** start of Available data **

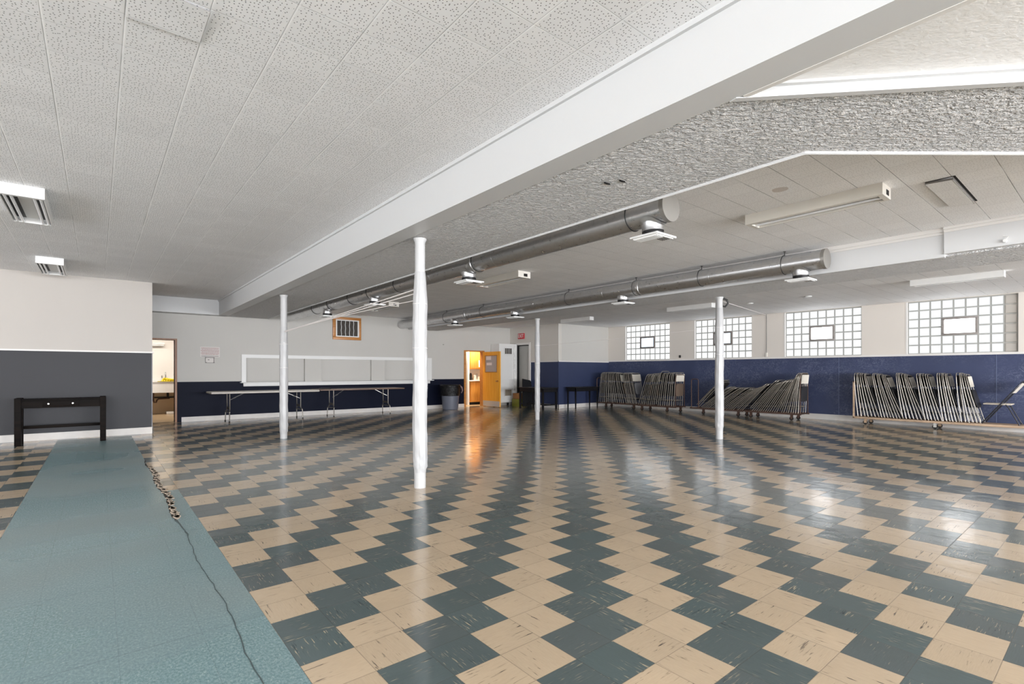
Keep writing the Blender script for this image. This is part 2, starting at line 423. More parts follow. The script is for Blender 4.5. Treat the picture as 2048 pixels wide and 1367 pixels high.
# ------------------------------------------------------------------ walls with openings
def wall_grid(mb, axis, c0, c1, a0, a1, z0, z1, holes, splits=(), matfn=None):
    """wall slab between c0..c1 along 'axis' normal; a along the wall; holes = (a0,a1,z0,z1)"""
    A = sorted({a0, a1, *[h[0] for h in holes], *[h[1] for h in holes]}); A = [a for a in A if a0 <= a <= a1]
    Zs = sorted({z0, z1, *splits, *[h[2] for h in holes], *[h[3] for h in holes]}); Zs = [z for z in Zs if z0 <= z <= z1]
    for i in range(len(A)-1):
        for j in range(len(Zs)-1):
            am, zm = (A[i]+A[i+1])/2, (Zs[j]+Zs[j+1])/2
            if any(h[0] < am < h[1] and h[2] < zm < h[3] for h in holes): continue
            mb.mat(matfn(am, zm) if matfn else 0)
            if axis == 'y': mb.box(A[i], A[i+1], c0, c1, Zs[j], Zs[j+1])
            else: mb.box(c0, c1, A[i], A[i+1], Zs[j], Zs[j+1])

# ------------------------------------------------------------------ floor
mb = MB()
X1 = .642
mb.mat(0).quad((X1, YR, 0), (XW+.3, YR, 0), (XW+.3, YH+.2, 0), (X1, YH+.2, 0))
mb.mat(0).quad((.5, 6.24, 0), (X1, 6.24, 0), (X1, YH+.2, 0), (.5, YH+.2, 0))
mb.mat(1).quad((.5, YR, 0), (X1, YR, 0), (X1, 6.24, 0), (.5, 6.24, 0))
mb.mat(1).quad((-.541, YR, 0), (.5, YR, 0), (.5, 12.05, 0), (-.541, 12.05, 0))
mb.mat(0).quad((-.541, 12.05, 0), (.5, 12.05, 0), (.5, YH+.2, 0), (-.541, YH+.2, 0))
mb.mat(2).quad((XL, YR, 0), (-.541, YR, 0), (-.541, YH+.2, 0), (XL, YH+.2, 0))
mb.mat(3).quad((XL, YH+.2, 0), (12.6, YH+.2, 0), (12.6, 18.1, 0), (XL, 18.1, 0))
mb.mat(3).quad((12.6, YH+.2, 0), (XW+.3, YH+.2, 0), (XW+.3, 18.1, 0), (12.6, 18.1, 0))
struct('floor', mb, [M['floor_main'], M['sheet'], M['floor_side'], M['kfloor']], label='cream and slate zigzag tile floor with a teal sheet aisle', smooth=False)
# torn seam along the aisle
mb = MB(); rnd = random.Random(3)
N = 90; ys = [1.2+(8.55-1.2)*i/N for i in range(N+1)]
cx = [.505+.012*sin(i*.35)+rnd.uniform(-.006, .006) for i in range(N+1)]
def wd(y): return .016 if 4.9 < y < 8.2 else (.004 if y < 4.4 else .008)
for i in range(N):
    w0, w1 = wd(ys[i])*rnd.uniform(.6, 1.2), wd(ys[i+1])*rnd.uniform(.6, 1.2)
    mb.mat(0 if ys[i] > 4.9 else 2).quad((cx[i]-w0, ys[i], .0015), (cx[i]+w0*.4, ys[i], .0015), (cx[i+1]+w1*.4, ys[i+1], .0015), (cx[i+1]-w1, ys[i+1], .0015))
for i in range(N):
    y = ys[i]
    if 5.0 < y < 7.9:
        for k in range(4):
            a = rnd.uniform(.012, .034); x = cx[i]+rnd.uniform(.006, .03); yy = y+rnd.uniform(-.04, .04)
            mb.mat(1).prism([(x+a*cos(q)*rnd.uniform(.4, 1), yy+a*sin(q)*rnd.uniform(.6, 1.6)) for q in (0, 1.1, 2.3, 3.4, 4.6, 5.5)], .001, .006)
struct('trim_1', mb, [M['crack'], M['chip'], paint('dirty_teal_ridge', (.07, .10, .105), .5, .2, 8)], label='torn open seam in the teal aisle flooring', smooth=False)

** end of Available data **

> _What is expected_:
Output the material word for word, omitting its pictures.

> _Problem solution_:
Keep writing the Blender script for this image. This is part 2, starting at line 423. More parts follow. The script is for Blender 4.5. Treat the picture as 2048 pixels wide and 1367 pixels high.
# ------------------------------------------------------------------ walls with openings
def wall_grid(mb, axis, c0, c1, a0, a1, z0, z1, holes, splits=(), matfn=None):
    """wall slab between c0..c1 along 'axis' normal; a along the wall; holes = (a0,a1,z0,z1)"""
    A = sorted({a0, a1, *[h[0] for h in holes], *[h[1] for h in holes]}); A = [a for a in A if a0 <= a <= a1]
    Zs = sorted({z0, z1, *splits, *[h[2] for h in holes], *[h[3] for h in holes]}); Zs = [z for z in Zs if z0 <= z <= z1]
    for i in range(len(A)-1):
        for j in range(len(Zs)-1):
            am, zm = (A[i]+A[i+1])/2, (Zs[j]+Zs[j+1])/2
            if any(h[0] < am < h[1] and h[2] < zm < h[3] for h in holes): continue
            mb.mat(matfn(am, zm) if matfn else 0)
            if axis == 'y': mb.box(A[i], A[i+1], c0, c1, Zs[j], Zs[j+1])
            else: mb.box(c0, c1, A[i], A[i+1], Zs[j], Zs[j+1])

# ------------------------------------------------------------------ floor
mb = MB()
X1 = .642
mb.mat(0).quad((X1, YR, 0), (XW+.3, YR, 0), (XW+.3, YH+.2, 0), (X1, YH+.2, 0))
mb.mat(0).quad((.5, 6.24, 0), (X1, 6.24, 0), (X1, YH+.2, 0), (.5, YH+.2, 0))
mb.mat(1).quad((.5, YR, 0), (X1, YR, 0), (X1, 6.24, 0), (.5, 6.24, 0))
mb.mat(1).quad((-.541, YR, 0), (.5, YR, 0), (.5, 12.05, 0), (-.541, 12.05, 0))
mb.mat(0).quad((-.541, 12.05, 0), (.5, 12.05, 0), (.5, YH+.2, 0), (-.541, YH+.2, 0))
mb.mat(2).quad((XL, YR, 0), (-.541, YR, 0), (-.541, YH+.2, 0), (XL, YH+.2, 0))
mb.mat(3).quad((XL, YH+.2, 0), (12.6, YH+.2, 0), (12.6, 18.1, 0), (XL, 18.1, 0))
mb.mat(3).quad((12.6, YH+.2, 0), (XW+.3, YH+.2, 0), (XW+.3, 18.1, 0), (12.6, 18.1, 0))
struct('floor', mb, [M['floor_main'], M['sheet'], M['floor_side'], M['kfloor']], label='cream and slate zigzag tile floor with a teal sheet aisle', smooth=False)
# torn seam along the aisle
mb = MB(); rnd = random.Random(3)
N = 90; ys = [1.2+(8.55-1.2)*i/N for i in range(N+1)]
cx = [.505+.012*sin(i*.35)+rnd.uniform(-.006, .006) for i in range(N+1)]
def wd(y): return .016 if 4.9 < y < 8.2 else (.004 if y < 4.4 else .008)
for i in range(N):
    w0, w1 = wd(ys[i])*rnd.uniform(.6, 1.2), wd(ys[i+1])*rnd.uniform(.6, 1.2)
    mb.mat(0 if ys[i] > 4.9 else 2).quad((cx[i]-w0, ys[i], .0015), (cx[i]+w0*.4, ys[i], .0015), (cx[i+1]+w1*.4, ys[i+1], .0015), (cx[i+1]-w1, ys[i+1], .0015))
for i in range(N):
    y = ys[i]
    if 5.0 < y < 7.9:
        for k in range(4):
            a = rnd.uniform(.012, .034); x = cx[i]+rnd.uniform(.006, .03); yy = y+rnd.uniform(-.04, .04)
            mb.mat(1).prism([(x+a*cos(q)*rnd.uniform(.4, 1), yy+a*sin(q)*rnd.uniform(.6, 1.6)) for q in (0, 1.1, 2.3, 3.4, 4.6, 5.5)], .001, .006)
struct('trim_1', mb, [M['crack'], M['chip'], paint('dirty_teal_ridge', (.07, .10, .105), .5, .2, 8)], label='torn open seam in the teal aisle flooring', smooth=False)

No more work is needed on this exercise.